One of the major factors to determine whether they could meet the demand if the prices were to remain the same, increase or decrease, was the weather, said fisherman Francis Arjoon. Arjoon, president of the Guayaguayare /Ortoire Mayaro Fisherfolk Association said: "We are keeping our fingers cross that we can get fish to meet the demand and that people will get it at a reasonable time...The fish stock is depleting big time."

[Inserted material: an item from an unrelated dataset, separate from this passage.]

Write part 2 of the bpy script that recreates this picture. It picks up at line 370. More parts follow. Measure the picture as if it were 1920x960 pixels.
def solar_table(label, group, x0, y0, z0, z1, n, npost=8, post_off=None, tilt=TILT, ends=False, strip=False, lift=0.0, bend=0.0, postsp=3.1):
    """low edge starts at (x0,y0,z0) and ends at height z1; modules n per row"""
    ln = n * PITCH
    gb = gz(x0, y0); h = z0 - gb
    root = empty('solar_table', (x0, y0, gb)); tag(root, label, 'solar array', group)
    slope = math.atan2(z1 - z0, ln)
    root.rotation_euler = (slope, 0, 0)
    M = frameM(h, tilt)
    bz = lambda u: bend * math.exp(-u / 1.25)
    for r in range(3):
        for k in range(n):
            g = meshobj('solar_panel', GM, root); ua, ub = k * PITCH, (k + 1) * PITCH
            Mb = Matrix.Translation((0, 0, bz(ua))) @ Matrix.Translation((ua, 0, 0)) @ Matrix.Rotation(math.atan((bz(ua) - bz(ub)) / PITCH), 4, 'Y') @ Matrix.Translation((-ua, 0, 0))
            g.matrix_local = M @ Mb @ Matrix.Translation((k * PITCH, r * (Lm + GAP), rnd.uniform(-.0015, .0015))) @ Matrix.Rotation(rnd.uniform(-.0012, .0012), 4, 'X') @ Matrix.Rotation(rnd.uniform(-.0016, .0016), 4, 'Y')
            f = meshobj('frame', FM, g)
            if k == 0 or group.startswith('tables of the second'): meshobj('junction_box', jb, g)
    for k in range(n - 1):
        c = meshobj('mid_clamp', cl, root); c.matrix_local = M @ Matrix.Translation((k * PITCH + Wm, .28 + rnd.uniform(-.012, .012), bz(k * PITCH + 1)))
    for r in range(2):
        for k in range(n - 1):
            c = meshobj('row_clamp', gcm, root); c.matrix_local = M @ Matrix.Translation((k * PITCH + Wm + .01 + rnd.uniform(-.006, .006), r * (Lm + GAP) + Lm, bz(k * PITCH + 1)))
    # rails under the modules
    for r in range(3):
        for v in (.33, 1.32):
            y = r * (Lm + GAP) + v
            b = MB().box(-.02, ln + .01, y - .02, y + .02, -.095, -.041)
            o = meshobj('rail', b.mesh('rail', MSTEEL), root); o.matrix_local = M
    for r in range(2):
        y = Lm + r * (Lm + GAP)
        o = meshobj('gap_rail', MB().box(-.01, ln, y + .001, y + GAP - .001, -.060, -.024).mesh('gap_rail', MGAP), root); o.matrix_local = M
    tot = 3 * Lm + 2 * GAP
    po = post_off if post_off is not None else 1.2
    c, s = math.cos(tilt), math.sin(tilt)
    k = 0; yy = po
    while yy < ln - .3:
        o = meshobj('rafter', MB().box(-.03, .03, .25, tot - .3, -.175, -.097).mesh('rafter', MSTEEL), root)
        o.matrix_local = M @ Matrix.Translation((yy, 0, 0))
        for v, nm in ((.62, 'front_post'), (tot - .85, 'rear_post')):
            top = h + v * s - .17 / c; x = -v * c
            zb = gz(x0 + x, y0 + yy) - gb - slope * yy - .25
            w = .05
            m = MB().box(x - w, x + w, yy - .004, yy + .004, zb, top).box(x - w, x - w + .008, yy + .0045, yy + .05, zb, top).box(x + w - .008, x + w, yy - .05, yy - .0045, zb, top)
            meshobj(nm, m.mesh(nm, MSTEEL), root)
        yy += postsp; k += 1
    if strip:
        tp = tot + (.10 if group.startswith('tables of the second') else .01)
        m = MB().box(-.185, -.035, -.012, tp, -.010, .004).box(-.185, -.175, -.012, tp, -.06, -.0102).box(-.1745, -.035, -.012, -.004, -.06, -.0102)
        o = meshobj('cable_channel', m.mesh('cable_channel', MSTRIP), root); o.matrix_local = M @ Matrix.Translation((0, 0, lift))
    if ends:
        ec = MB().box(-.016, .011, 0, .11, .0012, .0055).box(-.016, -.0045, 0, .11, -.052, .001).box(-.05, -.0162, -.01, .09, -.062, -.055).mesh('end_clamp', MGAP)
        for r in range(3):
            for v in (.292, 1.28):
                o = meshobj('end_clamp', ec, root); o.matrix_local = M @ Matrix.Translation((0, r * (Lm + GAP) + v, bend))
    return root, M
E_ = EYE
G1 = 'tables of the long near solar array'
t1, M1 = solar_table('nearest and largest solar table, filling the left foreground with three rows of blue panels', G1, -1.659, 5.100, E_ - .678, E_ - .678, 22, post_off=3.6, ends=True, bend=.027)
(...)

He said the 3D seismic survey was a major contributor to the dying fish industry. "For most of 2011, we had surveys and one still going in the south-east," he said. "It chases the fish away and we don't have a direct time when they will come back." Another fisherman, Peter Gloudon, however, identified shrimp trawlers as major culprits and called for the technique to be banned in T&T.
"They are killing the juvenile community (young fish) and damaging the sea bed," said Gloudon, chairman of the Trinidad and Tobago Unified Fisherfolk Association. He said T&T leaders should take pattern from Venezuela's president Hugo Chavez who banned shrimp trawling and instead developed shrimp farming. Noting that shrimp was also becoming scarce on the local market, he said: "If we don't take the bull by the horn, what we will have is a crisis.
"In the next five years, there will be a total collapse of the fishing industry in T&T," he added. He said two other major contributors to the decline in fish supplies were marine seismic survey, which were chasing the fish away, and drilling operations on the south-east peninsula which were causing the dumping of chemicals on the ocean floor.